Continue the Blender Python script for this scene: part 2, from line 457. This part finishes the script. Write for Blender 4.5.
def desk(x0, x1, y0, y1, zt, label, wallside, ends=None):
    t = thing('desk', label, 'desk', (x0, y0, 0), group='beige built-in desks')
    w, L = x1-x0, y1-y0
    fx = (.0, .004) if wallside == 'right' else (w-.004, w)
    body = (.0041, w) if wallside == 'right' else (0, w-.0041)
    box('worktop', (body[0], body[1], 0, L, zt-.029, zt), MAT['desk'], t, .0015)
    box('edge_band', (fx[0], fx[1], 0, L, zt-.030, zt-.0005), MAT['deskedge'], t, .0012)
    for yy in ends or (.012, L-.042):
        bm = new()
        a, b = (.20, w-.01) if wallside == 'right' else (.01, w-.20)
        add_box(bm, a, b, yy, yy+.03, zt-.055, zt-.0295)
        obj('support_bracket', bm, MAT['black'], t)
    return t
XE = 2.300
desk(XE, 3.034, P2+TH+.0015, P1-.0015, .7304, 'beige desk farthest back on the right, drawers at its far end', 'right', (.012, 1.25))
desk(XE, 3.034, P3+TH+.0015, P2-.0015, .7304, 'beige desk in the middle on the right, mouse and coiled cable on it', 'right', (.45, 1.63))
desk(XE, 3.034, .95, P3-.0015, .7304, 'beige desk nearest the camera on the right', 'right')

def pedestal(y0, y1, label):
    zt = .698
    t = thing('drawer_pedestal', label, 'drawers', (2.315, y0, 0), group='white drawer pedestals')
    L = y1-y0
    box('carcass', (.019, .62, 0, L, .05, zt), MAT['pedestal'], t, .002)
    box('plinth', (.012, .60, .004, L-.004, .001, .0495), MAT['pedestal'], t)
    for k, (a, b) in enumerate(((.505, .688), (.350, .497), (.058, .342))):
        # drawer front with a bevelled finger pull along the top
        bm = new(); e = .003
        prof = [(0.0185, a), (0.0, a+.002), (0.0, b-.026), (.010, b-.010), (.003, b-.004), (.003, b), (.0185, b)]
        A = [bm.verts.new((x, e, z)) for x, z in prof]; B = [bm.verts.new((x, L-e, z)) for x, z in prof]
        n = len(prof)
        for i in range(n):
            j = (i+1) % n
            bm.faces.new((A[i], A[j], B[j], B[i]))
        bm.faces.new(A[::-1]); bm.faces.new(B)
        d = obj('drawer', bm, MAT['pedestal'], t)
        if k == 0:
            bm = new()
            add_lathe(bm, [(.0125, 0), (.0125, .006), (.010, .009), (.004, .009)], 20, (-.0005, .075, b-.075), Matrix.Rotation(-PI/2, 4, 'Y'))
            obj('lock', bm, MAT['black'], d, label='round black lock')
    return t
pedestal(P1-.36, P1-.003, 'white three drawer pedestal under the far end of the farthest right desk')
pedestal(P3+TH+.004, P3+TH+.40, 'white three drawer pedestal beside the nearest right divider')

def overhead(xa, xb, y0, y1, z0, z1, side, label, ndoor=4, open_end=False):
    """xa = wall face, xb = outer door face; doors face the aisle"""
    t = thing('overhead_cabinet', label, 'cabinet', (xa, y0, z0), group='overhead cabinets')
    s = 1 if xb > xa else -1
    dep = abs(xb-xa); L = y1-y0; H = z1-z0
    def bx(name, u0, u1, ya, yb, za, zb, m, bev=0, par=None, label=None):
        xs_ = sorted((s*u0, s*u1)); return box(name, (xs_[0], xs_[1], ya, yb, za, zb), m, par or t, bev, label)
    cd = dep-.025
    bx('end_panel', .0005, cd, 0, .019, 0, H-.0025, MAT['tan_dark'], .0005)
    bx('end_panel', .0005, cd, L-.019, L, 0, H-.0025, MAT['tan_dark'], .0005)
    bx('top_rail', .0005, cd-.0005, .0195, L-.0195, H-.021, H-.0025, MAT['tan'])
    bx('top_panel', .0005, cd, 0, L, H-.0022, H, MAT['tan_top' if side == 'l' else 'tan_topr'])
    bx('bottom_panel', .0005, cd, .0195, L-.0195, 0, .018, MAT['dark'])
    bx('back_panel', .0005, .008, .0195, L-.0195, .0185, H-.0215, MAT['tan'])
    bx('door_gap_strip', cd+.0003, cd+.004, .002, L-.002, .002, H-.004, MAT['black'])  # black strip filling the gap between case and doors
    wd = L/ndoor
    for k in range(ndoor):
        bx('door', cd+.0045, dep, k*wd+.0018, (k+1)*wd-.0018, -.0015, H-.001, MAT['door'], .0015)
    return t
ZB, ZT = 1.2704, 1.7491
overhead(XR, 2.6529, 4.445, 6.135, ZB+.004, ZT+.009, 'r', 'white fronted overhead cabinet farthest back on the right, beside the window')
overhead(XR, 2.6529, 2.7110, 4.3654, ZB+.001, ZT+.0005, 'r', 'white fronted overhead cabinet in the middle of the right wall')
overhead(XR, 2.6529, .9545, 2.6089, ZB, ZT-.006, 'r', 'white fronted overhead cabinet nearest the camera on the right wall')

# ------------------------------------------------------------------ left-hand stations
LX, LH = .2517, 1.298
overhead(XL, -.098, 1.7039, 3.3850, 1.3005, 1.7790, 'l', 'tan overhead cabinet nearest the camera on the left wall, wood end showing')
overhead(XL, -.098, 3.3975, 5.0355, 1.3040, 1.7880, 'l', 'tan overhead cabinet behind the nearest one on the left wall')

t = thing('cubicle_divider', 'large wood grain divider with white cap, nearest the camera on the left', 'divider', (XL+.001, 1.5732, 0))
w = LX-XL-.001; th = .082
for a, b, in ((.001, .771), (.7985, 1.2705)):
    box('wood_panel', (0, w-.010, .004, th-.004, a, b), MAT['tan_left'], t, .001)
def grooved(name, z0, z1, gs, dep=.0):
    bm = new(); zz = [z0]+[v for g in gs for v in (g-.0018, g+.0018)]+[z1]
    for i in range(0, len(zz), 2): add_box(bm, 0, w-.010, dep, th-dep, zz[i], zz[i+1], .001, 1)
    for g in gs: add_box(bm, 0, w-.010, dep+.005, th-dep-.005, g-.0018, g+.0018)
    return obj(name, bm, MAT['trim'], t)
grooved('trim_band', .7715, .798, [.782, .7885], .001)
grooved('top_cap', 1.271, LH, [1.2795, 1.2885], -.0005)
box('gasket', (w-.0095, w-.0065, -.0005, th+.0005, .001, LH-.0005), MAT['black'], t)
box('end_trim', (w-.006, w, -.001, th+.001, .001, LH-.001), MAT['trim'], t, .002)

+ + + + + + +

Make an exact copy of the listing, including every line.

Continue the Blender Python script for this scene: part 2, from line 457. This part finishes the script. Write for Blender 4.5.
def desk(x0, x1, y0, y1, zt, label, wallside, ends=None):
    t = thing('desk', label, 'desk', (x0, y0, 0), group='beige built-in desks')
    w, L = x1-x0, y1-y0
    fx = (.0, .004) if wallside == 'right' else (w-.004, w)
    body = (.0041, w) if wallside == 'right' else (0, w-.0041)
    box('worktop', (body[0], body[1], 0, L, zt-.029, zt), MAT['desk'], t, .0015)
    box('edge_band', (fx[0], fx[1], 0, L, zt-.030, zt-.0005), MAT['deskedge'], t, .0012)
    for yy in ends or (.012, L-.042):
        bm = new()
        a, b = (.20, w-.01) if wallside == 'right' else (.01, w-.20)
        add_box(bm, a, b, yy, yy+.03, zt-.055, zt-.0295)
        obj('support_bracket', bm, MAT['black'], t)
    return t
XE = 2.300
desk(XE, 3.034, P2+TH+.0015, P1-.0015, .7304, 'beige desk farthest back on the right, drawers at its far end', 'right', (.012, 1.25))
desk(XE, 3.034, P3+TH+.0015, P2-.0015, .7304, 'beige desk in the middle on the right, mouse and coiled cable on it', 'right', (.45, 1.63))
desk(XE, 3.034, .95, P3-.0015, .7304, 'beige desk nearest the camera on the right', 'right')

def pedestal(y0, y1, label):
    zt = .698
    t = thing('drawer_pedestal', label, 'drawers', (2.315, y0, 0), group='white drawer pedestals')
    L = y1-y0
    box('carcass', (.019, .62, 0, L, .05, zt), MAT['pedestal'], t, .002)
    box('plinth', (.012, .60, .004, L-.004, .001, .0495), MAT['pedestal'], t)
    for k, (a, b) in enumerate(((.505, .688), (.350, .497), (.058, .342))):
        # drawer front with a bevelled finger pull along the top
        bm = new(); e = .003
        prof = [(0.0185, a), (0.0, a+.002), (0.0, b-.026), (.010, b-.010), (.003, b-.004), (.003, b), (.0185, b)]
        A = [bm.verts.new((x, e, z)) for x, z in prof]; B = [bm.verts.new((x, L-e, z)) for x, z in prof]
        n = len(prof)
        for i in range(n):
            j = (i+1) % n
            bm.faces.new((A[i], A[j], B[j], B[i]))
        bm.faces.new(A[::-1]); bm.faces.new(B)
        d = obj('drawer', bm, MAT['pedestal'], t)
        if k == 0:
            bm = new()
            add_lathe(bm, [(.0125, 0), (.0125, .006), (.010, .009), (.004, .009)], 20, (-.0005, .075, b-.075), Matrix.Rotation(-PI/2, 4, 'Y'))
            obj('lock', bm, MAT['black'], d, label='round black lock')
    return t
pedestal(P1-.36, P1-.003, 'white three drawer pedestal under the far end of the farthest right desk')
pedestal(P3+TH+.004, P3+TH+.40, 'white three drawer pedestal beside the nearest right divider')

def overhead(xa, xb, y0, y1, z0, z1, side, label, ndoor=4, open_end=False):
    """xa = wall face, xb = outer door face; doors face the aisle"""
    t = thing('overhead_cabinet', label, 'cabinet', (xa, y0, z0), group='overhead cabinets')
    s = 1 if xb > xa else -1
    dep = abs(xb-xa); L = y1-y0; H = z1-z0
    def bx(name, u0, u1, ya, yb, za, zb, m, bev=0, par=None, label=None):
        xs_ = sorted((s*u0, s*u1)); return box(name, (xs_[0], xs_[1], ya, yb, za, zb), m, par or t, bev, label)
    cd = dep-.025
    bx('end_panel', .0005, cd, 0, .019, 0, H-.0025, MAT['tan_dark'], .0005)
    bx('end_panel', .0005, cd, L-.019, L, 0, H-.0025, MAT['tan_dark'], .0005)
    bx('top_rail', .0005, cd-.0005, .0195, L-.0195, H-.021, H-.0025, MAT['tan'])
    bx('top_panel', .0005, cd, 0, L, H-.0022, H, MAT['tan_top' if side == 'l' else 'tan_topr'])
    bx('bottom_panel', .0005, cd, .0195, L-.0195, 0, .018, MAT['dark'])
    bx('back_panel', .0005, .008, .0195, L-.0195, .0185, H-.0215, MAT['tan'])
    bx('door_gap_strip', cd+.0003, cd+.004, .002, L-.002, .002, H-.004, MAT['black'])  # black strip filling the gap between case and doors
    wd = L/ndoor
    for k in range(ndoor):
        bx('door', cd+.0045, dep, k*wd+.0018, (k+1)*wd-.0018, -.0015, H-.001, MAT['door'], .0015)
    return t
ZB, ZT = 1.2704, 1.7491
overhead(XR, 2.6529, 4.445, 6.135, ZB+.004, ZT+.009, 'r', 'white fronted overhead cabinet farthest back on the right, beside the window')
overhead(XR, 2.6529, 2.7110, 4.3654, ZB+.001, ZT+.0005, 'r', 'white fronted overhead cabinet in the middle of the right wall')
overhead(XR, 2.6529, .9545, 2.6089, ZB, ZT-.006, 'r', 'white fronted overhead cabinet nearest the camera on the right wall')

# ------------------------------------------------------------------ left-hand stations
LX, LH = .2517, 1.298
overhead(XL, -.098, 1.7039, 3.3850, 1.3005, 1.7790, 'l', 'tan overhead cabinet nearest the camera on the left wall, wood end showing')
overhead(XL, -.098, 3.3975, 5.0355, 1.3040, 1.7880, 'l', 'tan overhead cabinet behind the nearest one on the left wall')

t = thing('cubicle_divider', 'large wood grain divider with white cap, nearest the camera on the left', 'divider', (XL+.001, 1.5732, 0))
w = LX-XL-.001; th = .082
for a, b, in ((.001, .771), (.7985, 1.2705)):
    box('wood_panel', (0, w-.010, .004, th-.004, a, b), MAT['tan_left'], t, .001)
def grooved(name, z0, z1, gs, dep=.0):
    bm = new(); zz = [z0]+[v for g in gs for v in (g-.0018, g+.0018)]+[z1]
    for i in range(0, len(zz), 2): add_box(bm, 0, w-.010, dep, th-dep, zz[i], zz[i+1], .001, 1)
    for g in gs: add_box(bm, 0, w-.010, dep+.005, th-dep-.005, g-.0018, g+.0018)
    return obj(name, bm, MAT['trim'], t)
grooved('trim_band', .7715, .798, [.782, .7885], .001)
grooved('top_cap', 1.271, LH, [1.2795, 1.2885], -.0005)
box('gasket', (w-.0095, w-.0065, -.0005, th+.0005, .001, LH-.0005), MAT['black'], t)
box('end_trim', (w-.006, w, -.001, th+.001, .001, LH-.001), MAT['trim'], t, .002)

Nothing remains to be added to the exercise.